• _Recorded data_:
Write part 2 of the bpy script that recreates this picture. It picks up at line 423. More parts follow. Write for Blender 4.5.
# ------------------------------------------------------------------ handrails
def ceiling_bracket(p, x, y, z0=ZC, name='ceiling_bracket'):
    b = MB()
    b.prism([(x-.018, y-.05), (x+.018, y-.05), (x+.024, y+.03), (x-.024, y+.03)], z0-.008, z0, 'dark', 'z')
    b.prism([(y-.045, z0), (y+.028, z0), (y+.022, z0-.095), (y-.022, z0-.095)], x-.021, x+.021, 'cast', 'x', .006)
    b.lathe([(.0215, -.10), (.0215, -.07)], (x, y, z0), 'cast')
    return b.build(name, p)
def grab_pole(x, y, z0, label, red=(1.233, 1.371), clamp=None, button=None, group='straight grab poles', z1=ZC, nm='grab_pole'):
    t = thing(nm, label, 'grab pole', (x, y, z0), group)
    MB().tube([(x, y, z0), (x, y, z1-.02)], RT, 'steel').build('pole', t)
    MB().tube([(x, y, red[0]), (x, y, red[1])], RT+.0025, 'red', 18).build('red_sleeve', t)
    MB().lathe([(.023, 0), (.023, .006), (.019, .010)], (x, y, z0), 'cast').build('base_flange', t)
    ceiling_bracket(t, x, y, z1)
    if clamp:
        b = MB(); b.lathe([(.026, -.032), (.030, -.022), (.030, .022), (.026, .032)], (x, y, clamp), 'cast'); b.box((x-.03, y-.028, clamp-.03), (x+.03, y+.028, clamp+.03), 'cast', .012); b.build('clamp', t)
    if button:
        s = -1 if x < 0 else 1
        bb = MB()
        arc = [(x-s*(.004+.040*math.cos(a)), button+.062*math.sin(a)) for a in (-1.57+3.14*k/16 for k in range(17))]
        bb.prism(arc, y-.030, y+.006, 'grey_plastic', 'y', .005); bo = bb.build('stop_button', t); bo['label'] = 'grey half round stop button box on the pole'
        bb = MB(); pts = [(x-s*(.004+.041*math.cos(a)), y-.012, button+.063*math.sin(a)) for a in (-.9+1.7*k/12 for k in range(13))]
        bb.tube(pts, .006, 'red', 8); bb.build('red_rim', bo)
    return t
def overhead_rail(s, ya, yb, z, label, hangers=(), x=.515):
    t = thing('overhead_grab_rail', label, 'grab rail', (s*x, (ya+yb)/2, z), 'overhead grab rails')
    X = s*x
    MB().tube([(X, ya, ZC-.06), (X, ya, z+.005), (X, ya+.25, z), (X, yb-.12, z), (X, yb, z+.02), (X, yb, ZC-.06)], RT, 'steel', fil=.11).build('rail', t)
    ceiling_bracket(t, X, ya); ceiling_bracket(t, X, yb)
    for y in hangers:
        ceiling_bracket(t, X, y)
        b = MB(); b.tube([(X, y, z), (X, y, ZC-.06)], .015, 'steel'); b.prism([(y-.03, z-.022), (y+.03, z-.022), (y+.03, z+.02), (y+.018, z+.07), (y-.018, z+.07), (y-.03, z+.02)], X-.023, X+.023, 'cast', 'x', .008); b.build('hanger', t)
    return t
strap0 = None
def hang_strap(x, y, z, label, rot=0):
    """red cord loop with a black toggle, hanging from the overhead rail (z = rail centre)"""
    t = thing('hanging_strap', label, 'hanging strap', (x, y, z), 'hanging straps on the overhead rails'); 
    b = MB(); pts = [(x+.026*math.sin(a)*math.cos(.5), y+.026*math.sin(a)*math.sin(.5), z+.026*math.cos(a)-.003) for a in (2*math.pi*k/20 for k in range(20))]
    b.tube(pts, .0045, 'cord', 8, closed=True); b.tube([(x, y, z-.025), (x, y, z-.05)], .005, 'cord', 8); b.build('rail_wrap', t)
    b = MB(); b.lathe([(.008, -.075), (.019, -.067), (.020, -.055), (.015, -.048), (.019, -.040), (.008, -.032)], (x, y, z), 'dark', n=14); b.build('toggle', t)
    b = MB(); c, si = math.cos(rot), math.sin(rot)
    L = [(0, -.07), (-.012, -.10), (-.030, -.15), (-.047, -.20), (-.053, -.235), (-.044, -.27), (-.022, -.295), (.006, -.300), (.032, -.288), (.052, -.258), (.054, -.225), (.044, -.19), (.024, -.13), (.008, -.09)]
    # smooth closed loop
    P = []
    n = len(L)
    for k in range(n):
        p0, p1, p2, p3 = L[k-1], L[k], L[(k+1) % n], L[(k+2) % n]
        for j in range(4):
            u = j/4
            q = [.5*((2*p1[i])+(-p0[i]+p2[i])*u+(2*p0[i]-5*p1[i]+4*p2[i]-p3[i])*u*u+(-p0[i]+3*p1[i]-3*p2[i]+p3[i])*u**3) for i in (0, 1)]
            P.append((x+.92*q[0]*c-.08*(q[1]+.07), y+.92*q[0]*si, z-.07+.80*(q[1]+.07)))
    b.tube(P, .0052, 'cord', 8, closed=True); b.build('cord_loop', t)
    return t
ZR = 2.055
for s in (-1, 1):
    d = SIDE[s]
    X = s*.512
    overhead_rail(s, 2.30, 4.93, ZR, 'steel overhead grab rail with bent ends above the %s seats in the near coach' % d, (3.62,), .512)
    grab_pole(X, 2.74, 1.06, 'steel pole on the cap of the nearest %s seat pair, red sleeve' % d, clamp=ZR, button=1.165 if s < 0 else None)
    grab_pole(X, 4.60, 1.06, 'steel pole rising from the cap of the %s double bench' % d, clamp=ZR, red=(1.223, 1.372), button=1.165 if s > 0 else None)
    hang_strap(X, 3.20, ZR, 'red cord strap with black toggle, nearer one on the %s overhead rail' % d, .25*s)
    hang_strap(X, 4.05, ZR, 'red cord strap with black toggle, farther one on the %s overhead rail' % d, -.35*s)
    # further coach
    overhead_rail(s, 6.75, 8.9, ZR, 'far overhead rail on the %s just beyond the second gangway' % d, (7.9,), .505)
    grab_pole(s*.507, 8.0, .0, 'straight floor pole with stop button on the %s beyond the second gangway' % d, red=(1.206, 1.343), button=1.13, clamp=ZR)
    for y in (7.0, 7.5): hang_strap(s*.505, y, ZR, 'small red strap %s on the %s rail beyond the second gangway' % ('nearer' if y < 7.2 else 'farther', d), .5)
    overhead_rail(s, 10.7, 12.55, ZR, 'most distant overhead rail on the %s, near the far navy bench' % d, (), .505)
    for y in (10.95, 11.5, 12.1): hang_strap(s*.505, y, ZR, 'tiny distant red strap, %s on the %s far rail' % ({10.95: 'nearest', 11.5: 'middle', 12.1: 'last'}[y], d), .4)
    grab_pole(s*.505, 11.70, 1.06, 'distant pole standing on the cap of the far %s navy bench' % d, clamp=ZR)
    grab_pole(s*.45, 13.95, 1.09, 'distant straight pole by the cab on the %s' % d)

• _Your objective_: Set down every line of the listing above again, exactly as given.

• _Exercise output_:
Write part 2 of the bpy script that recreates this picture. It picks up at line 423. More parts follow. Write for Blender 4.5.
# ------------------------------------------------------------------ handrails
def ceiling_bracket(p, x, y, z0=ZC, name='ceiling_bracket'):
    b = MB()
    b.prism([(x-.018, y-.05), (x+.018, y-.05), (x+.024, y+.03), (x-.024, y+.03)], z0-.008, z0, 'dark', 'z')
    b.prism([(y-.045, z0), (y+.028, z0), (y+.022, z0-.095), (y-.022, z0-.095)], x-.021, x+.021, 'cast', 'x', .006)
    b.lathe([(.0215, -.10), (.0215, -.07)], (x, y, z0), 'cast')
    return b.build(name, p)
def grab_pole(x, y, z0, label, red=(1.233, 1.371), clamp=None, button=None, group='straight grab poles', z1=ZC, nm='grab_pole'):
    t = thing(nm, label, 'grab pole', (x, y, z0), group)
    MB().tube([(x, y, z0), (x, y, z1-.02)], RT, 'steel').build('pole', t)
    MB().tube([(x, y, red[0]), (x, y, red[1])], RT+.0025, 'red', 18).build('red_sleeve', t)
    MB().lathe([(.023, 0), (.023, .006), (.019, .010)], (x, y, z0), 'cast').build('base_flange', t)
    ceiling_bracket(t, x, y, z1)
    if clamp:
        b = MB(); b.lathe([(.026, -.032), (.030, -.022), (.030, .022), (.026, .032)], (x, y, clamp), 'cast'); b.box((x-.03, y-.028, clamp-.03), (x+.03, y+.028, clamp+.03), 'cast', .012); b.build('clamp', t)
    if button:
        s = -1 if x < 0 else 1
        bb = MB()
        arc = [(x-s*(.004+.040*math.cos(a)), button+.062*math.sin(a)) for a in (-1.57+3.14*k/16 for k in range(17))]
        bb.prism(arc, y-.030, y+.006, 'grey_plastic', 'y', .005); bo = bb.build('stop_button', t); bo['label'] = 'grey half round stop button box on the pole'
        bb = MB(); pts = [(x-s*(.004+.041*math.cos(a)), y-.012, button+.063*math.sin(a)) for a in (-.9+1.7*k/12 for k in range(13))]
        bb.tube(pts, .006, 'red', 8); bb.build('red_rim', bo)
    return t
def overhead_rail(s, ya, yb, z, label, hangers=(), x=.515):
    t = thing('overhead_grab_rail', label, 'grab rail', (s*x, (ya+yb)/2, z), 'overhead grab rails')
    X = s*x
    MB().tube([(X, ya, ZC-.06), (X, ya, z+.005), (X, ya+.25, z), (X, yb-.12, z), (X, yb, z+.02), (X, yb, ZC-.06)], RT, 'steel', fil=.11).build('rail', t)
    ceiling_bracket(t, X, ya); ceiling_bracket(t, X, yb)
    for y in hangers:
        ceiling_bracket(t, X, y)
        b = MB(); b.tube([(X, y, z), (X, y, ZC-.06)], .015, 'steel'); b.prism([(y-.03, z-.022), (y+.03, z-.022), (y+.03, z+.02), (y+.018, z+.07), (y-.018, z+.07), (y-.03, z+.02)], X-.023, X+.023, 'cast', 'x', .008); b.build('hanger', t)
    return t
strap0 = None
def hang_strap(x, y, z, label, rot=0):
    """red cord loop with a black toggle, hanging from the overhead rail (z = rail centre)"""
    t = thing('hanging_strap', label, 'hanging strap', (x, y, z), 'hanging straps on the overhead rails'); 
    b = MB(); pts = [(x+.026*math.sin(a)*math.cos(.5), y+.026*math.sin(a)*math.sin(.5), z+.026*math.cos(a)-.003) for a in (2*math.pi*k/20 for k in range(20))]
    b.tube(pts, .0045, 'cord', 8, closed=True); b.tube([(x, y, z-.025), (x, y, z-.05)], .005, 'cord', 8); b.build('rail_wrap', t)
    b = MB(); b.lathe([(.008, -.075), (.019, -.067), (.020, -.055), (.015, -.048), (.019, -.040), (.008, -.032)], (x, y, z), 'dark', n=14); b.build('toggle', t)
    b = MB(); c, si = math.cos(rot), math.sin(rot)
    L = [(0, -.07), (-.012, -.10), (-.030, -.15), (-.047, -.20), (-.053, -.235), (-.044, -.27), (-.022, -.295), (.006, -.300), (.032, -.288), (.052, -.258), (.054, -.225), (.044, -.19), (.024, -.13), (.008, -.09)]
    # smooth closed loop
    P = []
    n = len(L)
    for k in range(n):
        p0, p1, p2, p3 = L[k-1], L[k], L[(k+1) % n], L[(k+2) % n]
        for j in range(4):
            u = j/4
            q = [.5*((2*p1[i])+(-p0[i]+p2[i])*u+(2*p0[i]-5*p1[i]+4*p2[i]-p3[i])*u*u+(-p0[i]+3*p1[i]-3*p2[i]+p3[i])*u**3) for i in (0, 1)]
            P.append((x+.92*q[0]*c-.08*(q[1]+.07), y+.92*q[0]*si, z-.07+.80*(q[1]+.07)))
    b.tube(P, .0052, 'cord', 8, closed=True); b.build('cord_loop', t)
    return t
ZR = 2.055
for s in (-1, 1):
    d = SIDE[s]
    X = s*.512
    overhead_rail(s, 2.30, 4.93, ZR, 'steel overhead grab rail with bent ends above the %s seats in the near coach' % d, (3.62,), .512)
    grab_pole(X, 2.74, 1.06, 'steel pole on the cap of the nearest %s seat pair, red sleeve' % d, clamp=ZR, button=1.165 if s < 0 else None)
    grab_pole(X, 4.60, 1.06, 'steel pole rising from the cap of the %s double bench' % d, clamp=ZR, red=(1.223, 1.372), button=1.165 if s > 0 else None)
    hang_strap(X, 3.20, ZR, 'red cord strap with black toggle, nearer one on the %s overhead rail' % d, .25*s)
    hang_strap(X, 4.05, ZR, 'red cord strap with black toggle, farther one on the %s overhead rail' % d, -.35*s)
    # further coach
    overhead_rail(s, 6.75, 8.9, ZR, 'far overhead rail on the %s just beyond the second gangway' % d, (7.9,), .505)
    grab_pole(s*.507, 8.0, .0, 'straight floor pole with stop button on the %s beyond the second gangway' % d, red=(1.206, 1.343), button=1.13, clamp=ZR)
    for y in (7.0, 7.5): hang_strap(s*.505, y, ZR, 'small red strap %s on the %s rail beyond the second gangway' % ('nearer' if y < 7.2 else 'farther', d), .5)
    overhead_rail(s, 10.7, 12.55, ZR, 'most distant overhead rail on the %s, near the far navy bench' % d, (), .505)
    for y in (10.95, 11.5, 12.1): hang_strap(s*.505, y, ZR, 'tiny distant red strap, %s on the %s far rail' % ({10.95: 'nearest', 11.5: 'middle', 12.1: 'last'}[y], d), .4)
    grab_pole(s*.505, 11.70, 1.06, 'distant pole standing on the cap of the far %s navy bench' % d, clamp=ZR)
    grab_pole(s*.45, 13.95, 1.09, 'distant straight pole by the cab on the %s' % d)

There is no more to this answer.